The proposed restructuring affects claims relating to the following in-scope debt with Powerlong as issuer or borrower:

• The New York law-governed 4% senior notes due July 2022 (ISIN: XS2368100033) with $4,105,000 outstanding;

• The New York law-governed 7 1/8% senior notes due November 2022 (ISIN: XS2078556342) with $20,652,000 outstanding;

• The New York law-governed 6.95% senior notes due July 2023 (ISIN: XS2030333384) with $18,515,000 outstanding;

• The New York law-governed 4% senior notes due July 2024 (ISIN: XS2500700633) with $183,220,506 outstanding;

• The New York law-governed 7 1/8% senior notes due January 2026 (ISIN: XS2500700716) with $266,210,950 outstanding;

• The New York law-governed 6.95% senior notes due December 2025 (ISIN: XS2647488878) with $389,440,450 outstanding;

• The New York law-governed 6¼% senior notes due August 2024 (ISIN: XS2213954766) with $500 million outstanding;

• The New York law-governed 5.95% senior notes due April 2025 (ISIN: XS2250030090) with $535 million outstanding;

• The New York law-governed 4.9% senior notes due May 2026 (ISIN: XS2341882913) with $200 million outstanding;

• The New York law-governed 6½% senior notes due August 2024 (with the outstanding amount redacted in the notice);

• The Hong Kong law-governed facility agreement dated July 8, 2019 for a dual-currency dual tranche term facility with CMB Wing Lung Bank Ltd. as agent (with the aggregate outstanding principal amount of the 2019 syndicated loan redacted);

• The Hong Kong law-governed facility agreement dated May 13, 2020 for term loan facilities with Industrial and Commercial Bank of China (Macau) Ltd. as agent (with the aggregate outstanding principal amount of the 2020 Macau syndicated loan redacted);

• The Hong Kong law-governed facility agreement dated June 30, 2020 for term loan facilities with Hongkong and Shanghai Banking Corp.
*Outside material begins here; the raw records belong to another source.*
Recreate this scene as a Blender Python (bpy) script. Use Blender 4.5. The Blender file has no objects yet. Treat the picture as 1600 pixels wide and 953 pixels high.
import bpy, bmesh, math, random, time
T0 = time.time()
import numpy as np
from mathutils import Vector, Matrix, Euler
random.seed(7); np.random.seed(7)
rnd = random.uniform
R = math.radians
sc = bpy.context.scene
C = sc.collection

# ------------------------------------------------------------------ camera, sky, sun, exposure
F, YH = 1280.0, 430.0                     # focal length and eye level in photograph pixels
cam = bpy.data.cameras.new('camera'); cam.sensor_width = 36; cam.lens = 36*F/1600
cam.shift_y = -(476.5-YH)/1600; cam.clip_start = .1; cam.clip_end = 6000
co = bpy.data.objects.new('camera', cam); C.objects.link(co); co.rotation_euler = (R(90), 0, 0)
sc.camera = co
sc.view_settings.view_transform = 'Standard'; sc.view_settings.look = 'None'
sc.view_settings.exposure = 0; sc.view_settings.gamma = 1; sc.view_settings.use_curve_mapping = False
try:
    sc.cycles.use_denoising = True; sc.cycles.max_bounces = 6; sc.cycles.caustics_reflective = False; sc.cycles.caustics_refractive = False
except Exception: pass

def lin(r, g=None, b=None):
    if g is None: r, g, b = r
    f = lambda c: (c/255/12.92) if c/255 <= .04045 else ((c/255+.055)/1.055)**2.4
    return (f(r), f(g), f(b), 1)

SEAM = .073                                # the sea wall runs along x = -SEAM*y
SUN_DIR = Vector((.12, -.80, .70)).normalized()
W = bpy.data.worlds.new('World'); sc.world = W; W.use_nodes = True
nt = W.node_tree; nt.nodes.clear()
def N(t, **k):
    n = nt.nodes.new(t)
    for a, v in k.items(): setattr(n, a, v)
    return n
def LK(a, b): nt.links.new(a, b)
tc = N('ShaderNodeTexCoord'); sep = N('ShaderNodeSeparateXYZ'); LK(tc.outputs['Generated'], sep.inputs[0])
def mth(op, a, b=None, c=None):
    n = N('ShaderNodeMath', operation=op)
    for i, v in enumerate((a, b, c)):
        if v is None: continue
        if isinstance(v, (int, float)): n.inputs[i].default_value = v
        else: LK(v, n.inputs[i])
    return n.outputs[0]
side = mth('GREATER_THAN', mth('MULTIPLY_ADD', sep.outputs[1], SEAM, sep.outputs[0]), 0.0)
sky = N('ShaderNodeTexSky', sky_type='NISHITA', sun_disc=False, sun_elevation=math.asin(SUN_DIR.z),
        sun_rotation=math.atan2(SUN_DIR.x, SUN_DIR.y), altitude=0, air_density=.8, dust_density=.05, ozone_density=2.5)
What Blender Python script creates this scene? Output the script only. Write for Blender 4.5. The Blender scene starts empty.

Ltd. as agent (with the aggregate outstanding principal amount of the 2020 HK syndicated loan redacted);

• The Hong Kong law-governed facility agreement dated Aug. 9, 2021 with respect to term loan facilities with HSBC as agent with the aggregate outstanding principal amount of the 2021 syndicated loan A redacted); and

• The Hong Kong law-governed syndicated loan B (of which the facility agreement date and outstanding amount were redacted).

As previously announced, Haitong International Securities Co. Ltd is Powerlong’s financial adviser, and Sidley Austin is its legal adviser.

Requests for information on the holistic solution can be directed to Haitong (+852 2848 4333; project.powerlong@htisec.com).

The real estate company is based in Hong Kong.